## Exercise details
Only lines with the string "part" matter here; gather them from the material below.

## Records for processing

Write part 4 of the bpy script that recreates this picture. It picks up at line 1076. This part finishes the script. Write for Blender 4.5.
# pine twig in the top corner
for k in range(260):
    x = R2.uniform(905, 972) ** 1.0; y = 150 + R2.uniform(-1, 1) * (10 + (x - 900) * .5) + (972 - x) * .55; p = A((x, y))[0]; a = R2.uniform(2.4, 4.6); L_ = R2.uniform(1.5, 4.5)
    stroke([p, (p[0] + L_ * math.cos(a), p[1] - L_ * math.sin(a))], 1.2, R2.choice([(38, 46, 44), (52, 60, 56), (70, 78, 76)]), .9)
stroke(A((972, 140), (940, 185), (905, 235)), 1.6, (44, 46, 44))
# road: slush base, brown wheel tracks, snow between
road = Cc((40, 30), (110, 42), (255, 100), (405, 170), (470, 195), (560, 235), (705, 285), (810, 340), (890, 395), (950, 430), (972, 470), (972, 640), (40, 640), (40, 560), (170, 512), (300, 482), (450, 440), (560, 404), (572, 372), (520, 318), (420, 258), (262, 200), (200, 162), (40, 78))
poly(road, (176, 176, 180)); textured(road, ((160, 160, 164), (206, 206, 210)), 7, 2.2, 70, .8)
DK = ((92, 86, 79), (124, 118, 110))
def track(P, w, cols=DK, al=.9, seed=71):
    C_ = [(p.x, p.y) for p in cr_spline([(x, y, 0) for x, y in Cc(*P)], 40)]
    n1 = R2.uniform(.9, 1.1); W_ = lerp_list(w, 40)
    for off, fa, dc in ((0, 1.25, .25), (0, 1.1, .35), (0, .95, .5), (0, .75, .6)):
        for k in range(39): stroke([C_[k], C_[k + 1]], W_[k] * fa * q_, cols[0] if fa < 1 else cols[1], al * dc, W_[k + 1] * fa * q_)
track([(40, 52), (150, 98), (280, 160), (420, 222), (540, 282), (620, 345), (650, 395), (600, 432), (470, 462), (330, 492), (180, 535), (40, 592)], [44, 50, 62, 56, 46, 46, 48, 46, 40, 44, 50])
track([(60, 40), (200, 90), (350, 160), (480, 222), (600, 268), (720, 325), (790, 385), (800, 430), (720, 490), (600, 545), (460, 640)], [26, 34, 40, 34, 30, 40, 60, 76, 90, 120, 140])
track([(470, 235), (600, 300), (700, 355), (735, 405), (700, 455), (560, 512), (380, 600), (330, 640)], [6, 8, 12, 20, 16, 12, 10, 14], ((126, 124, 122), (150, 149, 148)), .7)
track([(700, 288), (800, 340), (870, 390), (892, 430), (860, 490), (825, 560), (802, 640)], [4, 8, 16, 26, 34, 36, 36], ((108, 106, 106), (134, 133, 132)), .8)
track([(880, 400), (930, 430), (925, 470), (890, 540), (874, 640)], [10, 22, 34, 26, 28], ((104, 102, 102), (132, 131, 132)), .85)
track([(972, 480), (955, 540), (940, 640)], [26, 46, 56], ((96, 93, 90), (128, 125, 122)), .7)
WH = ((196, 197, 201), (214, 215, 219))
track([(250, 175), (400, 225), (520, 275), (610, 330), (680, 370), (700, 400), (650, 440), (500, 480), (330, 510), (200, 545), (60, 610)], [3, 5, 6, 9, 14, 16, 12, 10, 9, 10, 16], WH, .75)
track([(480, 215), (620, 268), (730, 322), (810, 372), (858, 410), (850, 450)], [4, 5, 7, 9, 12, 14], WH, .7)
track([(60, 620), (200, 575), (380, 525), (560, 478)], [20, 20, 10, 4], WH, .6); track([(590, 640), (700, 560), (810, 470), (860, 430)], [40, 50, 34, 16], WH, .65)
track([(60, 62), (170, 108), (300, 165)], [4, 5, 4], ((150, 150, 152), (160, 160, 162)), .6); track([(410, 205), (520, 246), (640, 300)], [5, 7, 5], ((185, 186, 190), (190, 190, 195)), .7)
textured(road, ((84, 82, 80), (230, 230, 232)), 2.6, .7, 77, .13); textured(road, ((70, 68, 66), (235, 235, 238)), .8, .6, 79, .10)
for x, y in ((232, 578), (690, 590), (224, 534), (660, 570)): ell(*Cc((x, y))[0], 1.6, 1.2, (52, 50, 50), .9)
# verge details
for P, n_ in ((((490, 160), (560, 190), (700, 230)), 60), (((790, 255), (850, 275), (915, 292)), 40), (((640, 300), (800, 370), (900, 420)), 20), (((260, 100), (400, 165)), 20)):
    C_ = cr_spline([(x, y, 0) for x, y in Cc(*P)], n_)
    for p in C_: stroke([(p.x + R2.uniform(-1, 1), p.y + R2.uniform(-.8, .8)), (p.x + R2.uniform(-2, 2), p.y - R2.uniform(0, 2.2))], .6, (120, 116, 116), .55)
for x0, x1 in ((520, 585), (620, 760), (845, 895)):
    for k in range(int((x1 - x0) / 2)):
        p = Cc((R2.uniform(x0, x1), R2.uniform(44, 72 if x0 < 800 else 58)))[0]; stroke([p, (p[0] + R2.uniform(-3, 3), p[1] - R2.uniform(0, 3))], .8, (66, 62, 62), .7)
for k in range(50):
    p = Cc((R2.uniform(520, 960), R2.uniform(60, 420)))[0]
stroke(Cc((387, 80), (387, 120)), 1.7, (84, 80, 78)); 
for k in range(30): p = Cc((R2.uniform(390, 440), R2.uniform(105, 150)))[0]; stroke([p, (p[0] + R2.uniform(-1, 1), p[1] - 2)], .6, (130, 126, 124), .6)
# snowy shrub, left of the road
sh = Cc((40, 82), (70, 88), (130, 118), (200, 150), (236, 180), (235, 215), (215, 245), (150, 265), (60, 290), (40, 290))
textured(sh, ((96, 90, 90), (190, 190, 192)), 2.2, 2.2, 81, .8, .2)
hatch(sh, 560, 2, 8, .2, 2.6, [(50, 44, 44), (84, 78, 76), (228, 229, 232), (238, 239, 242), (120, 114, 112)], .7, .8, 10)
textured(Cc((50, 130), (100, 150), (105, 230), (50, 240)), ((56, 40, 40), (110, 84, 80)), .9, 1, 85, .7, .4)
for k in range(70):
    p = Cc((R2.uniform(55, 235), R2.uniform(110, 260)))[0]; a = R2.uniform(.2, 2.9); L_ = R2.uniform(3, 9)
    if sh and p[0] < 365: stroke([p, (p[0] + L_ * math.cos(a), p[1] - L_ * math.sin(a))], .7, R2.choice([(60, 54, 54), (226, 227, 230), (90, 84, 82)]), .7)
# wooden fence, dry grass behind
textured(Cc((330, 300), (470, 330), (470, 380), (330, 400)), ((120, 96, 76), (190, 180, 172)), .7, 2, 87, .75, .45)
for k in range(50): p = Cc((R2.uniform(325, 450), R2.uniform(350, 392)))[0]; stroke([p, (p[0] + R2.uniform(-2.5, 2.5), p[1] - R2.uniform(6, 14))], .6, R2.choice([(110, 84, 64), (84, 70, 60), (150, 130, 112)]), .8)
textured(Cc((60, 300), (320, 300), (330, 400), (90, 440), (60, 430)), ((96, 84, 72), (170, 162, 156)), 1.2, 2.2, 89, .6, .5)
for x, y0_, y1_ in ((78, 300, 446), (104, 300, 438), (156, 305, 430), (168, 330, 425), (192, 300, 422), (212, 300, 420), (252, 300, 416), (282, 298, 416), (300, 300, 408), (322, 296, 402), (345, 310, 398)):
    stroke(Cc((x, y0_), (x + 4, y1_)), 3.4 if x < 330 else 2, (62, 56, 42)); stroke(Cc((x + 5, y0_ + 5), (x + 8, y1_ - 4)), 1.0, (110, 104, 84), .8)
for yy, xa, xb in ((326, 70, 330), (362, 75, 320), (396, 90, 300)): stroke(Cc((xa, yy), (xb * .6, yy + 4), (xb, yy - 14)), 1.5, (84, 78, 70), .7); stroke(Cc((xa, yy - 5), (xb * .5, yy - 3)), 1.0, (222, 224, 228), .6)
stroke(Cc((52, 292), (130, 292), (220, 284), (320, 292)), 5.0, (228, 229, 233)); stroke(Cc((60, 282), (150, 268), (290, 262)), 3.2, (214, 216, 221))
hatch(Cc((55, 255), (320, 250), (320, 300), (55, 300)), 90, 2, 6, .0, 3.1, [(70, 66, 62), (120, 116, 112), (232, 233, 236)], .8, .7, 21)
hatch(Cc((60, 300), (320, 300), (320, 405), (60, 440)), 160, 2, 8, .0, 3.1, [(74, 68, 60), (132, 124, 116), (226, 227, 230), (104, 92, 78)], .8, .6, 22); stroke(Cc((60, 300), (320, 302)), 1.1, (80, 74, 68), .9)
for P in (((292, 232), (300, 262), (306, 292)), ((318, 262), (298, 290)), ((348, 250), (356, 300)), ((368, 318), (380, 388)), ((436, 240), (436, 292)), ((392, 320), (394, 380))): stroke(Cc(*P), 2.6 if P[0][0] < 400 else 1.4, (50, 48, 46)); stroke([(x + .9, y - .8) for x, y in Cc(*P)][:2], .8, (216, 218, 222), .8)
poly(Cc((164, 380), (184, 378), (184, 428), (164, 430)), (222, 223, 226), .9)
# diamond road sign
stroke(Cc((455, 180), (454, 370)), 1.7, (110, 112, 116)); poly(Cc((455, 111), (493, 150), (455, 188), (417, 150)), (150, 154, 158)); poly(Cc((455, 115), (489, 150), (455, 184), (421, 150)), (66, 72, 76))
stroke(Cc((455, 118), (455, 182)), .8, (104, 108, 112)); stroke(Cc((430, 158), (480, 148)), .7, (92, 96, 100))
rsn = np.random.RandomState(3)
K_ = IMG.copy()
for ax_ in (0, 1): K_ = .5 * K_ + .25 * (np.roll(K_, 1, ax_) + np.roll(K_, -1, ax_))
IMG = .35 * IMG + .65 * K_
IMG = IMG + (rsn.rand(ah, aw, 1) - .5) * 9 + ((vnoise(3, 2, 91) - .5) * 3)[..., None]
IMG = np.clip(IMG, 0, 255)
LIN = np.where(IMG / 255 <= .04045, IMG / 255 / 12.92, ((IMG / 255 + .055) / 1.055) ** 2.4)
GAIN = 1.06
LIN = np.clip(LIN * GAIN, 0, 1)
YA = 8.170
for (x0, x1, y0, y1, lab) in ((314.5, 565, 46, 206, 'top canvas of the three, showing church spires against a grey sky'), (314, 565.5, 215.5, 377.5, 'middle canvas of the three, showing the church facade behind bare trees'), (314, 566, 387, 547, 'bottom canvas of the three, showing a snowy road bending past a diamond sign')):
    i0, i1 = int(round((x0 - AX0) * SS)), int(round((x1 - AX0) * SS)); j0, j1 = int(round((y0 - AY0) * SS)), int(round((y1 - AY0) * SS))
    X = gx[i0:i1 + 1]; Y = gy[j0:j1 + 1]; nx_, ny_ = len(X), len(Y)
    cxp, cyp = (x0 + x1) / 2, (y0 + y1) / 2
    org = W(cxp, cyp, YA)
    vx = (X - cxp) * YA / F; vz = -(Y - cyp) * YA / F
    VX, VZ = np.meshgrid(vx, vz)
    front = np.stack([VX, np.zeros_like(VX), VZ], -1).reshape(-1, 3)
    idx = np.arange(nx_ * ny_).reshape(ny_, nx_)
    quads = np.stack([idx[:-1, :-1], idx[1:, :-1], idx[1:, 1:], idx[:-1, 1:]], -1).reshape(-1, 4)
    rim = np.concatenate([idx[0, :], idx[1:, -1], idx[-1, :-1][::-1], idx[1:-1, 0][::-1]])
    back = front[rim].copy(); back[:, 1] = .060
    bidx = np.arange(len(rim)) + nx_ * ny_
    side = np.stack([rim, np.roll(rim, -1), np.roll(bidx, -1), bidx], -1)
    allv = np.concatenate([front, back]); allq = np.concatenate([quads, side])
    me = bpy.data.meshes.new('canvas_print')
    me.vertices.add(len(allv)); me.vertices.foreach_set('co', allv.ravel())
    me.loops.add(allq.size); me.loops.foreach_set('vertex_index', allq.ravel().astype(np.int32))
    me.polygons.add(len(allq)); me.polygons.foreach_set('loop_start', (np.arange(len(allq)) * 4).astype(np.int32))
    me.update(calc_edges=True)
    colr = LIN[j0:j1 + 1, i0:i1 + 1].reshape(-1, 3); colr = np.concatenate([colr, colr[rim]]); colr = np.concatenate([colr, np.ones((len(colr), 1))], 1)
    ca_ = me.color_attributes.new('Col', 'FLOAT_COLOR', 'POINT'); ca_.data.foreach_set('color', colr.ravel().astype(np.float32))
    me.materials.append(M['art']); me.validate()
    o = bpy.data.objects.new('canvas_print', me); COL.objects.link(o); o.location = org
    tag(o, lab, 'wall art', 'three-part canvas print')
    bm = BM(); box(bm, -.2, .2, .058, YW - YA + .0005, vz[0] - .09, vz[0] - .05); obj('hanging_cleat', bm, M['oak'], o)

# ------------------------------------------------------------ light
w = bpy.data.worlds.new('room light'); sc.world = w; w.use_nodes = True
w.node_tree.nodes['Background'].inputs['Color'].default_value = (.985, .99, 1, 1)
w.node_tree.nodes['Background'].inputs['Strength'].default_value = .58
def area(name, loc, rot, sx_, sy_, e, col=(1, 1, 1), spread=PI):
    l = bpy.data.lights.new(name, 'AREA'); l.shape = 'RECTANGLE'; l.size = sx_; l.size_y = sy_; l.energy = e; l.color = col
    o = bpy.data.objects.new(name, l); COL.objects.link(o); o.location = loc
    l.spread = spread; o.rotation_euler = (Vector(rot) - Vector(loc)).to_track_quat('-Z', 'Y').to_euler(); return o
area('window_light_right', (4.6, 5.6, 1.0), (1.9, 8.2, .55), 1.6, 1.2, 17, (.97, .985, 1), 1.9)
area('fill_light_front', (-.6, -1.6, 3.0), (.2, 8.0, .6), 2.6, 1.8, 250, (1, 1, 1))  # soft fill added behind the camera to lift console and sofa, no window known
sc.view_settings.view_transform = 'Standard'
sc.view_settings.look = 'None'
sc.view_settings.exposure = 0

--

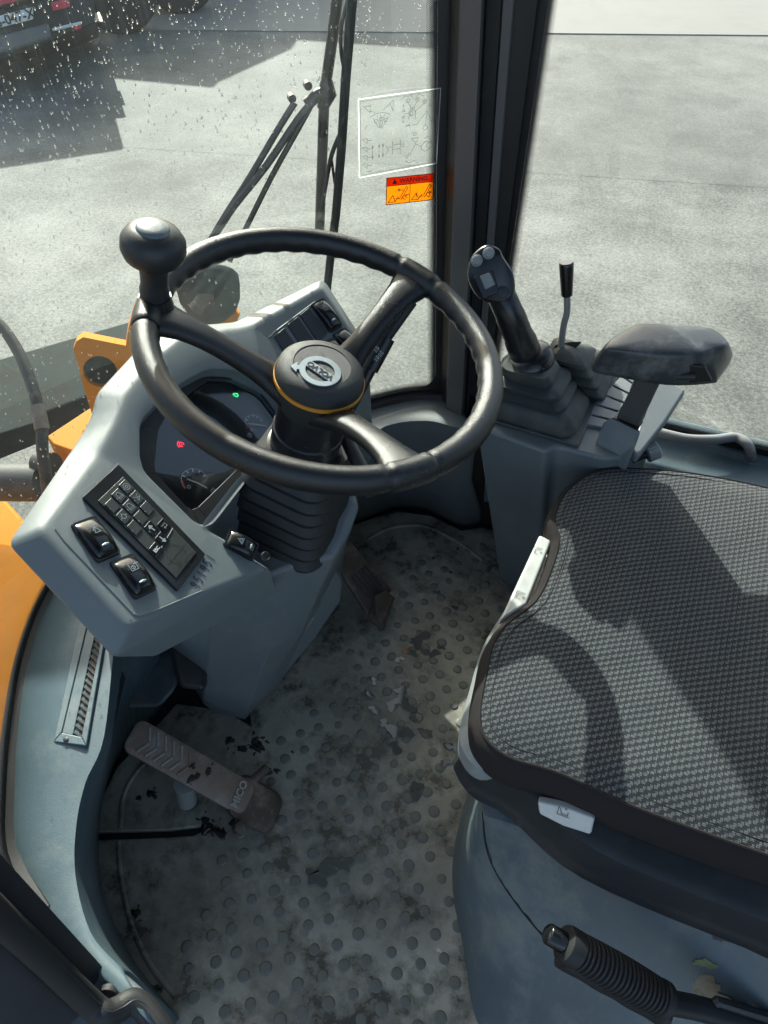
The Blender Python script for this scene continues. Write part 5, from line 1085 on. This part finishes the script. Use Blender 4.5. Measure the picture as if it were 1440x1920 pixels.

==

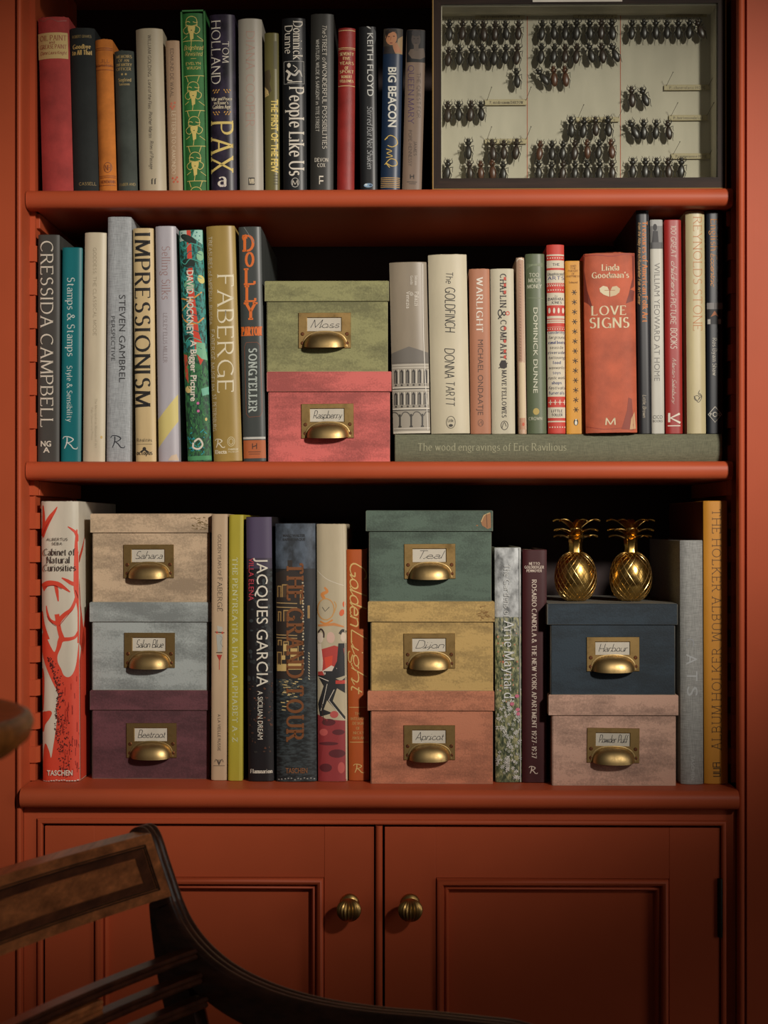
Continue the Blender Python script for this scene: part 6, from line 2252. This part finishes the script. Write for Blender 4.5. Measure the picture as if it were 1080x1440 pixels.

## The answer
Write part 4 of the bpy script that recreates this picture. It picks up at line 1076. This part finishes the script. Write for Blender 4.5.
    tag(o, lab, 'wall art', 'three-part canvas print')
The Blender Python script for this scene continues. Write part 5, from line 1085 on. This part finishes the script. Use Blender 4.5. Measure the picture as if it were 1440x1920 pixels.
Continue the Blender Python script for this scene: part 6, from line 2252. This part finishes the script. Write for Blender 4.5. Measure the picture as if it were 1080x1440 pixels.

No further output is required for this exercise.